Output the full listing below exactly, without the pictures.
** Start of Material provided **
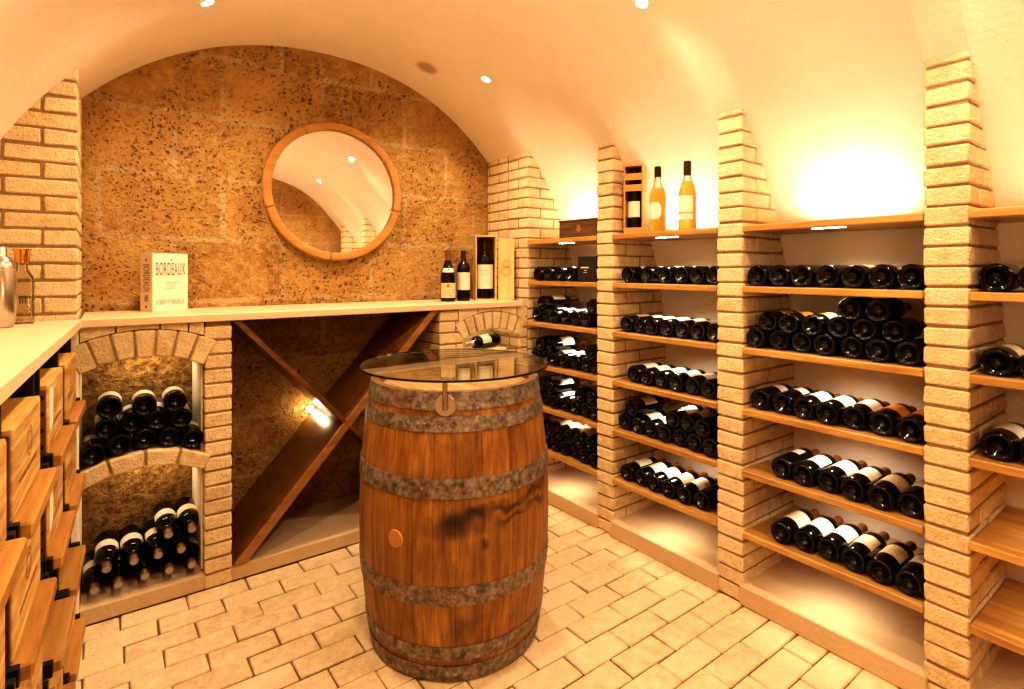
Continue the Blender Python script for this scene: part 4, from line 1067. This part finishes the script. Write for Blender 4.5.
# ------------------------------------------------------------------ ceiling fittings
LC = (1.0, 0.765, 0.505)
def lamp(kind, name, loc, energy, rot=None, col=LC, **kw):
    l = bpy.data.lights.new(name, kind); l.energy = energy; l.color = col
    for k, v in kw.items(): setattr(l, k, v)
    o = bpy.data.objects.new(name, l); C.objects.link(o); o.location = loc
    if rot: o.rotation_euler = rot
    return o
def vnorm(p):
    e = 0.01; dx = (zceil(p.x + e, p.y) - zceil(p.x - e, p.y)) / (2 * e); return Vector((dx, 0, -1)).normalized()
spots = [('second ceiling spotlight, near right end of the stone wall', on_vault(486, 79)), ('ceiling spotlight at top left edge of the photo', on_vault(207, 2)), ('ceiling spotlight at top centre edge of the photo', on_vault(642, 2))]
0 and print('SPOTS', [tuple(round(c, 2) for c in p) for _, p in spots])
hidden = [Vector((0.337, 1.44, 0)), Vector((0.337, 0.33, 0)), Vector((1.7055, 0.33, 0))]
for p in hidden: p.z = zceil(p.x, p.y)
def fitting(p, label):
    n = vnorm(p); q = n.to_track_quat('Z', 'Y'); t = thing('ceiling_spotlight', label, 'light', p + n * 0.001, q.to_euler(), 'recessed ceiling spotlights')
    m = MB(); m.lathe([(0.024, 0.001), (0.024, 0.004), (0.040, 0.004), (0.043, 0.0), (0.024, 0.0), (0.024, 0.001)], 32); m.build('trim_ring', M['trimring'], t, 40)
    m = MB(); m.lathe([(0.0005, 0.0035), (0.012, 0.003), (0.0235, 0.001)], 24); m.build('bulb', M['lamp'], t, 40)
    return n
for lab, p in spots + [('middle ceiling spotlight above the left counter side', hidden[0]), ('nearest ceiling spotlight above the left counter side', hidden[1]), ('nearest ceiling spotlight above the shelves, seen as lower light in the mirror', hidden[2])]:
    n = fitting(p, lab)
    l = lamp('SPOT', 'spot_lamp', p + n * 0.02, 44, None, LC, spot_size=math.radians(150), spot_blend=0.8, shadow_soft_size=0.025)
    l.rotation_euler = (n * 0.4 + Vector((0, 0, -1))).to_track_quat('-Z', 'Y').to_euler()
p = on_vault(427, 67); n = vnorm(p); t = thing('air_vent', 'round cream air vent grille on the vault above the mirror', 'vent', p + n * 0.001, n.to_track_quat('Z', 'Y').to_euler())
m = MB(); m.lathe([(0.055, 0.002), (0.055, 0.006), (0.064, 0.006), (0.068, 0.0), (0.055, 0.0), (0.055, 0.002)], 36); m.build('rim', M['grille'], t, 40)
m = MB(); m.lathe([(0.0005, 0.0035), (0.055, 0.0035)], 36); m.build('plate', M['grille'], t, 0)
m = MB()
for i in range(-5, 6):
    for j in range(-5, 6):
        x, y = i * 0.0092 + (j % 2) * 0.0046, j * 0.0085
        if math.hypot(x, y) < 0.048: m.add([(x + 0.0032 * math.cos(a), y + 0.0032 * math.sin(a), 0.0039) for a in [2 * PI * k / 8 for k in range(8)]], [list(range(8))])
m.build('holes', M['venthole'], t, 0, recalc=False)

# ------------------------------------------------------------------ lighting
for bi, (a, b) in enumerate(BAYS):
    yc = (a + b) / 2
    # uplight at the back of the top shelf and downlights under the two upper shelves
    lamp('AREA', 'shelf_uplight', (2.33, yc, LEV[0] + 0.03), (2.2 if bi < 3 else 0.8), (PI, 0.15, 0), (1.0, 0.86, 0.68), shape='RECTANGLE', size=0.05, size_y=0.25)
    for li in range(6): lamp('SPOT', 'shelf_downlight', (PX + (0.16, 0.17, 0.19, 0.19, 0.19, 0.12)[li], yc, LEV[li] - 0.034), (4.2, 4.2, 4.2, 4.2, 4.0, 1.6)[li], None, (1, .85, .65), spot_size=math.radians(140), spot_blend=0.7, shadow_soft_size=0.02)
# niches
lamp('AREA', 'niche_lamp', (0.15, YM + 0.262, 0.988), 0.95, (math.radians(12), 0, 0), (1, .8, .5), shape='RECTANGLE', size=0.22, size_y=0.02)
lamp('AREA', 'niche_lamp', (0.15, YM + 0.262, 0.538), 0.85, (math.radians(12), 0, 0), (1, .8, .5), shape='RECTANGLE', size=0.22, size_y=0.02)
lamp('POINT', 'niche_lamp', (1.84, YM + 0.10, 0.988), 0.5, None, (1, .8, .5), shadow_soft_size=0.015)  # extra lamp added to brighten the small arched niche
lamp('POINT', 'puck_lamp', (0.905, YB - 0.055, 0.585), 0.9, None, (1, .78, .46), shadow_soft_size=0.02)
lamp('POINT', 'added_fill_lamp', (0.70, -0.16, 1.30), 10.0, None, (1, 0.80, 0.56), shadow_soft_size=0.12)  # soft fill added near the camera to brighten the shelf bays
lamp('SPOT', 'added_bounce_lamp', (0.70, 0.75, 1.20), 24.0, (PI, 0, 0), (1, 0.81, 0.62), spot_size=math.radians(165), spot_blend=0.6, shadow_soft_size=0.15)  # added lamp aimed up, brightens the vault and bays by bounce
w = bpy.data.worlds.new('world'); bpy.context.scene.world = w; w.use_nodes = True
w.node_tree.nodes['Background'].inputs[0].default_value = (1, 0.75, 0.45, 1); w.node_tree.nodes['Background'].inputs[1].default_value = 0.05

sc = bpy.context.scene
sc.view_settings.view_transform = 'Standard'; sc.view_settings.look = 'High Contrast'; sc.view_settings.exposure = -0.30
sc.cycles.max_bounces = 10; sc.cycles.diffuse_bounces = 7; sc.cycles.caustics_reflective = False; sc.cycles.caustics_refractive = False
sc.cycles.use_denoising = True; sc.cycles.sample_clamp_indirect = 4.0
** End of Material provided **
- Output below
Continue the Blender Python script for this scene: part 4, from line 1067. This part finishes the script. Write for Blender 4.5.
# ------------------------------------------------------------------ ceiling fittings
LC = (1.0, 0.765, 0.505)
def lamp(kind, name, loc, energy, rot=None, col=LC, **kw):
    l = bpy.data.lights.new(name, kind); l.energy = energy; l.color = col
    for k, v in kw.items(): setattr(l, k, v)
    o = bpy.data.objects.new(name, l); C.objects.link(o); o.location = loc
    if rot: o.rotation_euler = rot
    return o
def vnorm(p):
    e = 0.01; dx = (zceil(p.x + e, p.y) - zceil(p.x - e, p.y)) / (2 * e); return Vector((dx, 0, -1)).normalized()
spots = [('second ceiling spotlight, near right end of the stone wall', on_vault(486, 79)), ('ceiling spotlight at top left edge of the photo', on_vault(207, 2)), ('ceiling spotlight at top centre edge of the photo', on_vault(642, 2))]
0 and print('SPOTS', [tuple(round(c, 2) for c in p) for _, p in spots])
hidden = [Vector((0.337, 1.44, 0)), Vector((0.337, 0.33, 0)), Vector((1.7055, 0.33, 0))]
for p in hidden: p.z = zceil(p.x, p.y)
def fitting(p, label):
    n = vnorm(p); q = n.to_track_quat('Z', 'Y'); t = thing('ceiling_spotlight', label, 'light', p + n * 0.001, q.to_euler(), 'recessed ceiling spotlights')
    m = MB(); m.lathe([(0.024, 0.001), (0.024, 0.004), (0.040, 0.004), (0.043, 0.0), (0.024, 0.0), (0.024, 0.001)], 32); m.build('trim_ring', M['trimring'], t, 40)
    m = MB(); m.lathe([(0.0005, 0.0035), (0.012, 0.003), (0.0235, 0.001)], 24); m.build('bulb', M['lamp'], t, 40)
    return n
for lab, p in spots + [('middle ceiling spotlight above the left counter side', hidden[0]), ('nearest ceiling spotlight above the left counter side', hidden[1]), ('nearest ceiling spotlight above the shelves, seen as lower light in the mirror', hidden[2])]:
    n = fitting(p, lab)
    l = lamp('SPOT', 'spot_lamp', p + n * 0.02, 44, None, LC, spot_size=math.radians(150), spot_blend=0.8, shadow_soft_size=0.025)
    l.rotation_euler = (n * 0.4 + Vector((0, 0, -1))).to_track_quat('-Z', 'Y').to_euler()
p = on_vault(427, 67); n = vnorm(p); t = thing('air_vent', 'round cream air vent grille on the vault above the mirror', 'vent', p + n * 0.001, n.to_track_quat('Z', 'Y').to_euler())
m = MB(); m.lathe([(0.055, 0.002), (0.055, 0.006), (0.064, 0.006), (0.068, 0.0), (0.055, 0.0), (0.055, 0.002)], 36); m.build('rim', M['grille'], t, 40)
m = MB(); m.lathe([(0.0005, 0.0035), (0.055, 0.0035)], 36); m.build('plate', M['grille'], t, 0)
m = MB()
for i in range(-5, 6):
    for j in range(-5, 6):
        x, y = i * 0.0092 + (j % 2) * 0.0046, j * 0.0085
        if math.hypot(x, y) < 0.048: m.add([(x + 0.0032 * math.cos(a), y + 0.0032 * math.sin(a), 0.0039) for a in [2 * PI * k / 8 for k in range(8)]], [list(range(8))])
m.build('holes', M['venthole'], t, 0, recalc=False)

# ------------------------------------------------------------------ lighting
for bi, (a, b) in enumerate(BAYS):
    yc = (a + b) / 2
    # uplight at the back of the top shelf and downlights under the two upper shelves
    lamp('AREA', 'shelf_uplight', (2.33, yc, LEV[0] + 0.03), (2.2 if bi < 3 else 0.8), (PI, 0.15, 0), (1.0, 0.86, 0.68), shape='RECTANGLE', size=0.05, size_y=0.25)
    for li in range(6): lamp('SPOT', 'shelf_downlight', (PX + (0.16, 0.17, 0.19, 0.19, 0.19, 0.12)[li], yc, LEV[li] - 0.034), (4.2, 4.2, 4.2, 4.2, 4.0, 1.6)[li], None, (1, .85, .65), spot_size=math.radians(140), spot_blend=0.7, shadow_soft_size=0.02)
# niches
lamp('AREA', 'niche_lamp', (0.15, YM + 0.262, 0.988), 0.95, (math.radians(12), 0, 0), (1, .8, .5), shape='RECTANGLE', size=0.22, size_y=0.02)
lamp('AREA', 'niche_lamp', (0.15, YM + 0.262, 0.538), 0.85, (math.radians(12), 0, 0), (1, .8, .5), shape='RECTANGLE', size=0.22, size_y=0.02)
lamp('POINT', 'niche_lamp', (1.84, YM + 0.10, 0.988), 0.5, None, (1, .8, .5), shadow_soft_size=0.015)  # extra lamp added to brighten the small arched niche
lamp('POINT', 'puck_lamp', (0.905, YB - 0.055, 0.585), 0.9, None, (1, .78, .46), shadow_soft_size=0.02)
lamp('POINT', 'added_fill_lamp', (0.70, -0.16, 1.30), 10.0, None, (1, 0.80, 0.56), shadow_soft_size=0.12)  # soft fill added near the camera to brighten the shelf bays
lamp('SPOT', 'added_bounce_lamp', (0.70, 0.75, 1.20), 24.0, (PI, 0, 0), (1, 0.81, 0.62), spot_size=math.radians(165), spot_blend=0.6, shadow_soft_size=0.15)  # added lamp aimed up, brightens the vault and bays by bounce
w = bpy.data.worlds.new('world'); bpy.context.scene.world = w; w.use_nodes = True
w.node_tree.nodes['Background'].inputs[0].default_value = (1, 0.75, 0.45, 1); w.node_tree.nodes['Background'].inputs[1].default_value = 0.05

sc = bpy.context.scene
sc.view_settings.view_transform = 'Standard'; sc.view_settings.look = 'High Contrast'; sc.view_settings.exposure = -0.30
sc.cycles.max_bounces = 10; sc.cycles.diffuse_bounces = 7; sc.cycles.caustics_reflective = False; sc.cycles.caustics_refractive = False
sc.cycles.use_denoising = True; sc.cycles.sample_clamp_indirect = 4.0